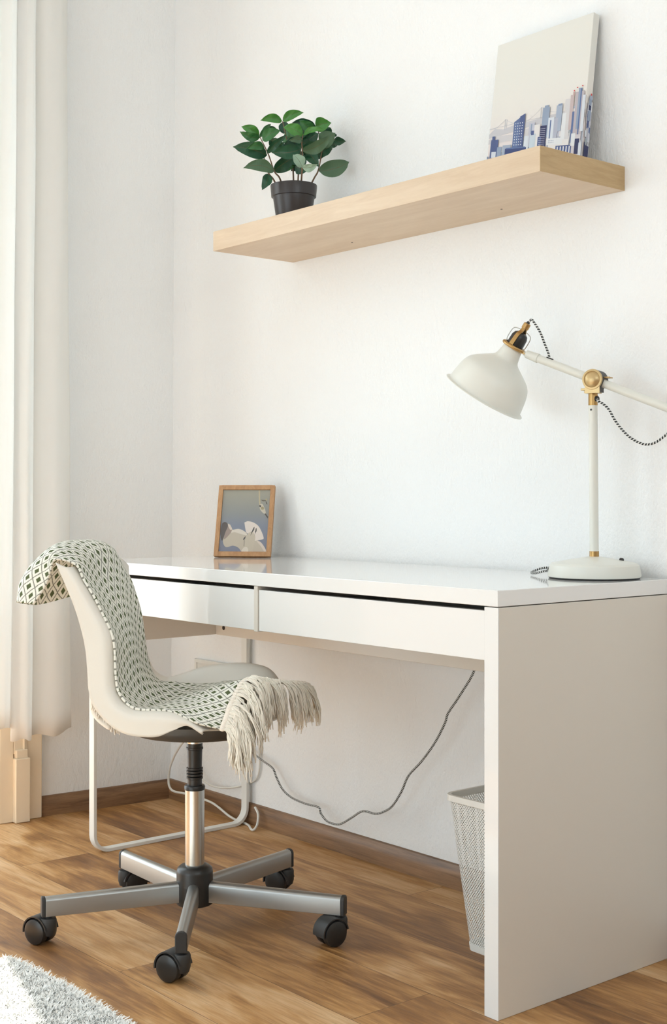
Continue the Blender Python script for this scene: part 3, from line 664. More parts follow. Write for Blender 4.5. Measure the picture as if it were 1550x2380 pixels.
for k in range(16):
    c_ = Vector((PX, PY, 1.785)) + Vector((fillr.uniform(-.055, .06), fillr.uniform(-.03, .05), fillr.uniform(-.035, .055)))
    a_ = fillr.uniform(0, 2 * math.pi); t_ = c_ + Vector((math.cos(a_) * .052, math.sin(a_) * .04, fillr.uniform(-.012, .022)))
    LEAVES.append((tuple(c_), tuple(t_), fillr.uniform(.013, .018), fillr.choice('ddmt'), fillr.uniform(-.1, .25)))
for base, tip, hw, tint, bend in LEAVES:
    b_, t_ = Vector(base), Vector(tip)
    if t_.y > 0.492: t_.y = 0.492
    if b_.y > 0.492: b_.y = 0.492
    ax = t_ - b_; L = ax.length; ax.normalize()
    view = (Vector(camo.location) - b_).normalized()
    wd = ax.cross(view).normalized()
    # turn each leaf a little about its own axis so that the blades face up and outwards
    roll = rl.uniform(-0.5, 0.5) * 0.8
    up = wd.cross(ax).normalized()
    if up.dot(view) < 0: up = -up
    wd2 = (wd * math.cos(roll) + up * math.sin(roll)).normalized(); nn = wd2.cross(ax).normalized()
    if nn.dot(view) < 0: nn = -nn
    scr = wd if wd.z > 0 else -wd
    hwid = 1.14 * hw / max(0.75, math.cos(roll)); rows = []; uvs = []
    n1, n2 = 14, 8
    for i in range(n1 + 1):
        t = i / n1
        wv = (math.sin(math.pi * t ** 0.82) ** 0.72) * (1 - 0.18 * t) if 0 < t < 1 else 0.0
        if t > 0.86: wv *= max(0.0, (1 - t) / 0.14) ** 0.55
        arch = bend * L * 4 * t * (1 - t) * 0.5
        cpt = b_ + ax * (L * t) + scr * arch + nn * (0.10 * L * math.sin(math.pi * t)); row = []; ur = []
        for j in range(n2 + 1):
            s = (j / n2 - 0.5) * 2
            cup = (abs(s) ** 1.5) * wv * hwid * 0.32
            wavy = 0.0016 * math.sin(t * 14 + s * 3) * abs(s)
            row.append(cpt + wd2 * (s * wv * hwid) + nn * (cup + wavy)); ur.append((t, j / n2))
        rows.append(row); uvs.append(ur)
    for r in rows:
        for p in r:
            if p.y > 0.500: p.y = 0.500
    mb.grid(rows, lm.index(tint), uvs)
fo = mb.build('foliage', [LEAFM[k] for k in lm], plant, autosm=180)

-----

**Task**
Every line of the material is to be quoted exactly, with no pictures carried over.

**Answer**
Continue the Blender Python script for this scene: part 3, from line 664. More parts follow. Write for Blender 4.5. Measure the picture as if it were 1550x2380 pixels.
for k in range(16):
    c_ = Vector((PX, PY, 1.785)) + Vector((fillr.uniform(-.055, .06), fillr.uniform(-.03, .05), fillr.uniform(-.035, .055)))
    a_ = fillr.uniform(0, 2 * math.pi); t_ = c_ + Vector((math.cos(a_) * .052, math.sin(a_) * .04, fillr.uniform(-.012, .022)))
    LEAVES.append((tuple(c_), tuple(t_), fillr.uniform(.013, .018), fillr.choice('ddmt'), fillr.uniform(-.1, .25)))
for base, tip, hw, tint, bend in LEAVES:
    b_, t_ = Vector(base), Vector(tip)
    if t_.y > 0.492: t_.y = 0.492
    if b_.y > 0.492: b_.y = 0.492
    ax = t_ - b_; L = ax.length; ax.normalize()
    view = (Vector(camo.location) - b_).normalized()
    wd = ax.cross(view).normalized()
    # turn each leaf a little about its own axis so that the blades face up and outwards
    roll = rl.uniform(-0.5, 0.5) * 0.8
    up = wd.cross(ax).normalized()
    if up.dot(view) < 0: up = -up
    wd2 = (wd * math.cos(roll) + up * math.sin(roll)).normalized(); nn = wd2.cross(ax).normalized()
    if nn.dot(view) < 0: nn = -nn
    scr = wd if wd.z > 0 else -wd
    hwid = 1.14 * hw / max(0.75, math.cos(roll)); rows = []; uvs = []
    n1, n2 = 14, 8
    for i in range(n1 + 1):
        t = i / n1
        wv = (math.sin(math.pi * t ** 0.82) ** 0.72) * (1 - 0.18 * t) if 0 < t < 1 else 0.0
        if t > 0.86: wv *= max(0.0, (1 - t) / 0.14) ** 0.55
        arch = bend * L * 4 * t * (1 - t) * 0.5
        cpt = b_ + ax * (L * t) + scr * arch + nn * (0.10 * L * math.sin(math.pi * t)); row = []; ur = []
        for j in range(n2 + 1):
            s = (j / n2 - 0.5) * 2
            cup = (abs(s) ** 1.5) * wv * hwid * 0.32
            wavy = 0.0016 * math.sin(t * 14 + s * 3) * abs(s)
            row.append(cpt + wd2 * (s * wv * hwid) + nn * (cup + wavy)); ur.append((t, j / n2))
        rows.append(row); uvs.append(ur)
    for r in rows:
        for p in r:
            if p.y > 0.500: p.y = 0.500
    mb.grid(rows, lm.index(tint), uvs)
fo = mb.build('foliage', [LEAFM[k] for k in lm], plant, autosm=180)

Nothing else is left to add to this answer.